十六夜荘ノート2021/06/14


十六夜荘ノート

「十六夜荘ノート」 古内 一絵・著 中公文庫
英国でこの世を去った大伯母・玉青から、高級住宅街にある古い洋館を遺された雄哉。思わぬ遺産に飛びつくが、なぜか屋敷は十六夜荘(いざよいそう)という共同住宅になっていた…。社会からドロップアウトした変わり者たち―40代無職のバックパッカー、タイ出身の謎の美女、ひきこもりミュージシャン(自称)、夢を諦めきれずにいるアラサー美大生―が住む十六夜荘を大伯母はなぜ、雄哉に託したのか。そして屋敷に隠された秘密とは。

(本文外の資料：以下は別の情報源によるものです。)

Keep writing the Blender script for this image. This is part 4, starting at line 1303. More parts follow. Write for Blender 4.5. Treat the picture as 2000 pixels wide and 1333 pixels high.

玉青の若い時代と、現代の雄哉の生活が順番に描かれています。雄哉は、バリバリ働いているが、会社では浮いているところがあります。雄哉と、個性的な十六夜荘の住人たち、そして玉青が住んでいた時代、兄と玉青や、その仲間たちがいて、2つの時代が、関係なさそうで、繋がっているのを感じます。大伯母の想いが、雄哉にも受け継がれていくのだと思えました。軍服を着た兄、おしゃれな服装の細身、美しくもキリッとした眼差しの玉青など、少女マンガを読んでいるように、絵が思い浮かんでくるような小説でした。